1/10
Ultimate Drek
20 September 2006
It was an age of infamy, deep in what some consider the darkest years of Trekdom. Deep Space Nine was gone. All that was left was Voyager. So Paramount let this be made to celebrate ... what, exactly? It wasn't any significant anniversary for the bona fide cultural phenomenon that was Trek. There was no new show or movie on the horizon. It was like they were just putting out a program to take up space and remind us that Trek lives. Emptiness would have been preferable. They should have remembered that even in the Trek-less years of the early '70s, the fans still had plenty of fun.

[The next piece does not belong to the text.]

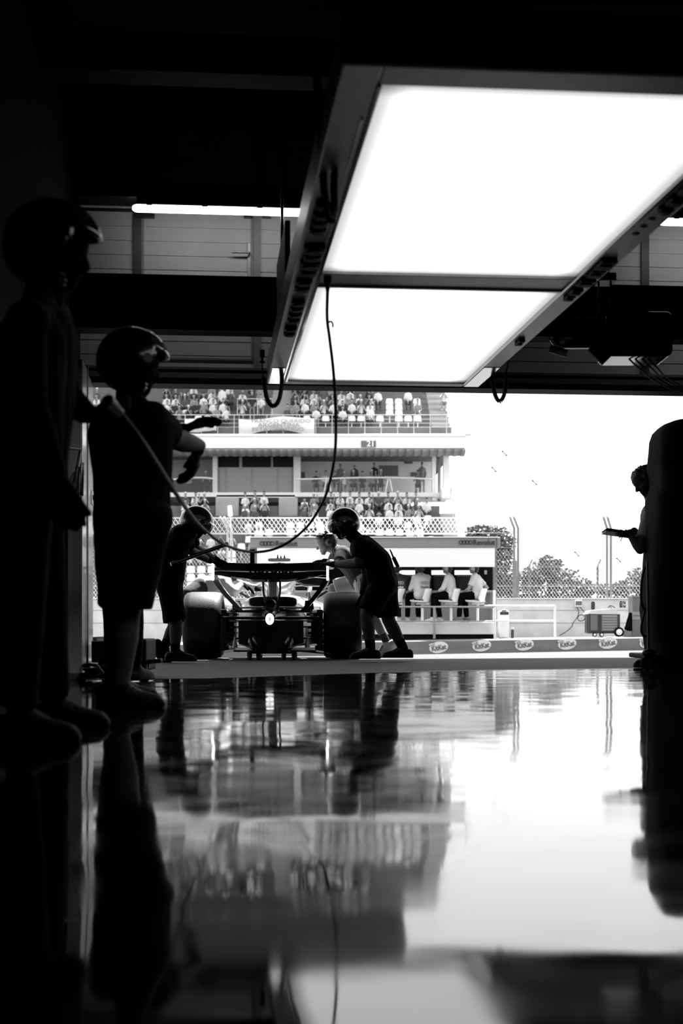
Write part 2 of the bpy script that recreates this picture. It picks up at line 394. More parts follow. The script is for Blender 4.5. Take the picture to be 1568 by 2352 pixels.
def human(name, label, J, top=None, bottom=None, long_legs=False, long_sleeve=False, glove=None, shoe=None, sock=None,
          head=True, hair=True, helm=None, voxel=.010, group=None, hands=True, sc=1., handopt=None, neckw=True, feet=True, skin=None, gs=1.08, gr=.0122, extra=(), topcol=None, wr=.006, ground=0.):
    """a posed person: one continuous body; hair, helmet and clothes are children.  J holds world-space joints"""
    base = (J['hpL']+J['hpR'])/2; base = Vector((base.x, base.y, ground))
    t = thing(name, label, 'person', base, 0, group)
    sm, pm = (J['shL']+J['shR'])/2, (J['hpL']+J['hpR'])/2
    sp = (pm-sm).normalized()
    def torso(g):
        o = [(J['shL'], J['shR'], .058+g, .058+g, 0)]
        if 'mid' in J: mid = J['mid']
        else: mid = lerp(sm, pm, .5)
        sx = (J['shR']-J['shL'])*.5; hx = (J['hpR']-J['hpL'])*.5
        for k in (-1, 1):
            a = sm+sx*k*.55+sp*.07; m = mid+(sx*.42+hx*.2)*k; b = pm+hx*k*.75-sp*.05
            o += [(a, m, .102*sc+g, .098*sc+g, 0), (m, b, .098*sc+g, .104*sc+g, 0)]
        o += [(sm+sp*.05, mid, .105*sc+g, .105*sc+g, 0), (mid, pm, .105*sc+g, .11*sc+g, 0), (J['hpL'], J['hpR'], .10*sc+g, .10*sc+g, 0)]
        o += [(J['shL'], lerp(sm, J['head'], .35), .05+g*.6, .05+g*.3, 0), (J['shR'], lerp(sm, J['head'], .35), .05+g*.6, .05+g*.3, 0)]
        return o
    body = torso(0)
    body += [(sm-sp*.02, J['head']-J.get('hu', V(0, 0, 1))*.03, .062, .056, 0)]
    hc = J['head']; f, u = J['hf'], J.get('hu', V(0, 0, 1))
    if head:
        hcaps, q = head_caps(hc, f, u, 1.); body += hcaps
    for s_ in ('L', 'R'):
        sh, el, wr_ = J['sh'+s_], J['el'+s_], J['wr'+s_]
        body += [(sh, el, .052*sc, .042*sc, 0), (el, lerp(el, wr_, .35), .042*sc, .043*sc, 0), (lerp(el, wr_, .35), wr_, .043*sc, .028*sc, 0)]
        if hands and not glove:
            ho = (handopt or {}).get(s_, {})
            d = ho.get('d', (wr_-el)); n = ho.get('n', V(0, 0, -1))
            body += hand(wr_, d, n, ho.get('side', 1), ho.get('curl', .35), .0098, 1.)
        hp, kn, an = J['hp'+s_], J['kn'+s_], J['an'+s_]
        cm = lerp(kn, an, .32)
        body += [(hp, kn, .088*sc, .058*sc, 0), (kn, cm, .056*sc, .059*sc, 0), (cm, an, .059*sc, .037*sc, 0)]
        td = J['td'+s_].normalized()
        if feet: body += [(an, an+td*.10-V(0, 0, .045), .036, .03, 0)]
    body += list(extra)
    bo = blob('body', body, [skin or K['skin'], K['hair']], t, voxel)
    cl = top or K['fabric']
    if top is not None:
        cp = torso(.016)
        for s_ in ('L', 'R'):
            sh, el, wr_ = J['sh'+s_], J['el'+s_], J['wr'+s_]
            if long_sleeve: cp += [(sh, el, .066*sc, .055*sc, 0), (el, lerp(el, wr_, .93), .055*sc, .041*sc, 0, 'b')]
            else: cp += [(sh, lerp(sh, el, .72), .07*sc, .066*sc, 0, 'b')]
        blob('shirt', cp, cl, t, voxel, wr=wr)
    if bottom is not None:
        cp = [(J['hpL'], J['hpR'], .116*sc, .116*sc, 0), (pm-sp*.14, pm, .112*sc, .118*sc, 0)]
        for s_ in ('L', 'R'):
            hp, kn, an = J['hp'+s_], J['kn'+s_], J['an'+s_]
            if long_legs: cp += [(hp, kn, .105*sc, .078*sc, 0), (kn, lerp(kn, an, .95), .078*sc, .062*sc, 0, 'b')]
            else: cp += [(hp, lerp(hp, kn, .92), .112*sc, .098*sc, 0, 'b')]
        blob('trousers' if long_legs else 'shorts', cp, bottom, t, voxel, wr=wr)
    if sock is not None:
        for s_ in ('L', 'R'):
            kn, an = J['kn'+s_], J['an'+s_]
            blob('sock', [(lerp(kn, an, .66), an, .047*sc, .042*sc, 0, 'a')], sock, t, voxel)
    if shoe is not None:
        for s_ in ('L', 'R'):
            an = J['an'+s_]; td = J['td'+s_].normalized(); gz = J.get('gz'+s_, an.z-.095); up = J.get('tu'+s_, V(0, 0, 1))
            so = an-up*.095
            cp = [(so-td*.055+up*.045, so+td*.05+up*.05, .046, .048, 0), (so+td*.05+up*.045, so+td*.165+up*.028, .047, .034, 0),
                  (an+up*.012, so+td*.03+up*.05, .05, .047, 0, 'a'), (so-td*.07+up*.018, so+td*.18+up*.016, .032, .03, 0),
                  (so+td*.02+up*.018, so+td*.13+up*.016, .05, .044, 0)]
            sh_ = blob('shoe', cp, shoe, t, voxel*.8, it=2, zmin=gz if up.z > .9 else None)
            lc = MB()
            for k in range(4):
                c0 = so+td*(.045+.022*k)+up*(.100-.012*k); rr = td.cross(up).normalized()
                lc.tube([c0-rr*.028, c0+up*.004, c0+rr*.028], .0035, 6)
            lc.build('laces', K['darkgrey'] if shoe is not K['darkrubber'] else K['darkrubber'], sh_, smooth=60)
    if glove is not None:
        for s_ in ('L', 'R'):
            ho = (handopt or {}).get(s_, {}); wr_, el = J['wr'+s_], J['el'+s_]
            d = ho.get('d', (wr_-el)); n = ho.get('n', V(0, 0, -1))
            dd = (wr_-el).normalized()
            cp = hand(wr_, d, n, ho.get('side', 1), ho.get('curl', .35), gr, gs)+[(wr_-dd*.045, wr_+Vector(d).normalized()*.02, .035, .031, 0, 'a')]
            blob('glove', cp, glove, t, min(voxel, .008), it=2)
    if head and hair and helm is None:
        fq = Vector(f).normalized(); uu = Vector(u); uu = (uu-fq*uu.dot(fq)).normalized(); rq = fq.cross(uu)
        qq = lambda a, b, c: hc+fq*a+uu*b+rq*c
        hcaps = [(qq(-.045, .045, 0), qq(.03, .065, 0), .083, .066, 0), (qq(-.06, .0, 0), qq(-.04, .04, 0), .068, .082, 0), (qq(.03, .08, -.03), qq(.03, .08, .03), .045, .045, 0),
                 (qq(-.062, -.05, -.02), qq(-.062, -.05, .02), .045, .045, 0), (qq(-.03, .0, -.06), qq(.005, .045, -.062), .028, .032, 0), (qq(-.03, .0, .06), qq(.005, .045, .062), .028, .032, 0)]
        for k in range(26):
            a = random.uniform(-.06, .06); b = random.uniform(-.05, .05); p = qq(a, .105, b); hcaps.append((p, p+fq*random.uniform(-.01, .03)+uu*random.uniform(.01, .028), .014, .008, 0))
        blob('hair', hcaps, K['hair'], t, min(voxel, .008), it=1, wr=.004, wscale=60)
    if helm is not None:
        blob('balaclava', [(a, b, ra+.007, rb+.007, 0) for a, b, ra, rb, mi in hcaps if mi == 0]+[(sm-sp*.02, J['head']-J.get('hu', V(0, 0, 1))*.03, .072, .066, 0)], K['fabric'], t, voxel)
        helmet(t, hc, f, u, **helm)
    return t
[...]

In this show, the jokes were weak, the acting weaker. Jason Alexander couldn't do a Kirk impression if his life depended on it. Kevin Pollak would have been so much better, but this was Alexander's own vanity project as executive producer. Apparently nobody around him had the compassion to tell him what a bad idea it was. In the few moments when this wasn't painful, it was just plain boring. Watching any episode of the original show would have been a hundred times more enjoyable. It was an insult to any true fan. The actors looked, sounded and and acted nothing like the characters they were supposed to be playing, which made for severe distraction, something they could ill afford in a program as wretched as this. Luckily, for most viewers, this program has been mercifully forgotten. Maybe it's an intentional amnesia.

But what do I know? Maybe I just need to get a life.